We spend the most perfect afternoon playing in crystal clear water near families of Hawaiians, sea turtles almost incessantly popping their heads up around us two to three at a time, gliding by within feet of us, snowflake eels in their mouths as they chomp down dinner, the locals playing with their own children feet away in the same waves, playfully speaking Pidgin to them, and calmly and lovingly taking their small babies up and over the waves.

Families who have sewn seeds of generations here and indigenous Hawaiians are right to protect their land and heritage with such fervour and ferocity; one not need be Hawaiian, or spiritual, or local to feel its sacredness, experience its welcoming spirit, and sense its simultaneous strength and fragility.  I find myself in awe of the earnest and enduring spirit of Aloha, and am humbled to be invited onto the sands of the beaches whose names are passed by word of mouth, into the restaurants of their family's friends, and into the homes of their grandmothers, to sit at their kitchen table and eat from their plates.  It is a privilege to be given passage to see O’ahu in this way.

We head to the car to change into dry clothes so we can grab a farewell saimin and lau-lau at Sara's grandpa's favorite shop before it closes.  Digging my feet into the sands of O'ahu one last time, the only thing I take with me is a wish for places like this to remain just as they are, as it is undeniable that after seven weeks on the island it seems we have truly and finally found paradise.

  

Source Guide:

I feel as if I would be taking something from Hawai'i that was never mine to share by passing on the names of the very special places shared with me from local Hawaiians and my friend Sara.

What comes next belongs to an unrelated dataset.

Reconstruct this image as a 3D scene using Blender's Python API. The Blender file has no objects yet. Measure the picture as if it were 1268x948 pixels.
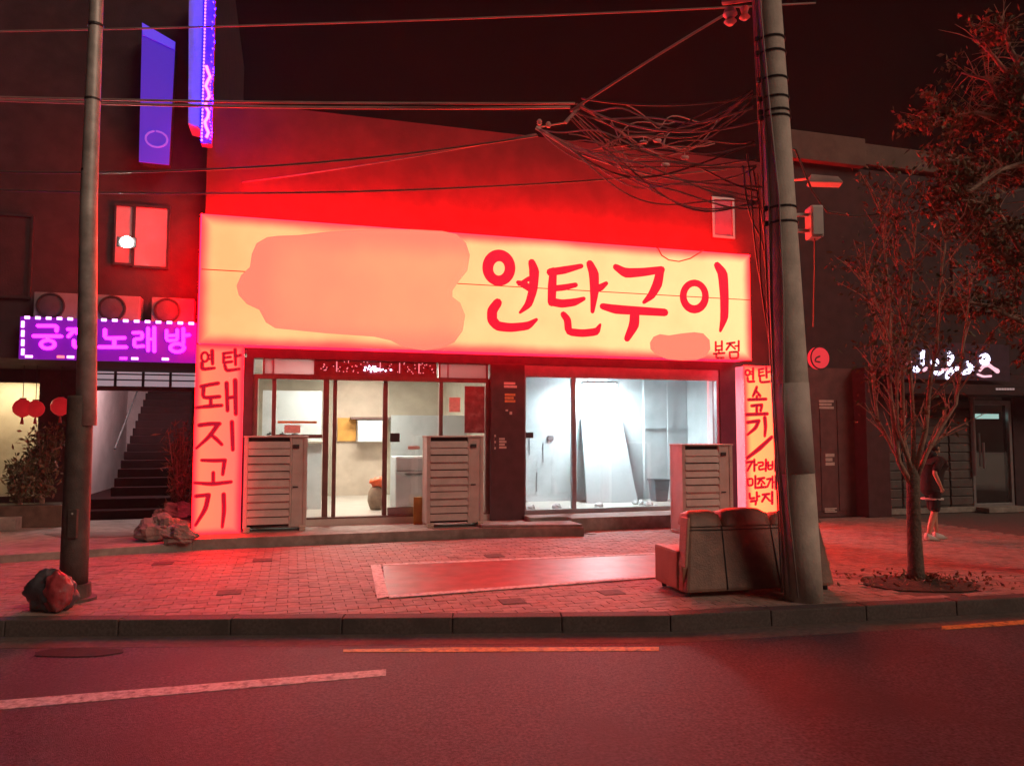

I do however encourage everyone who visits O’ahu to try to get past the surface of the blogs, the endless top 10 lists, and the luaus.  Open yourself up to truly connecting with locals and their island, allowing them to share with you the pieces they feel ready to.  If you are fortunate enough to be invited to experience the O'ahu that lies beneath the surface, I assure you the natural beauty of the island, its people, and the spirit of Aloha will nourish you mind, body and soul.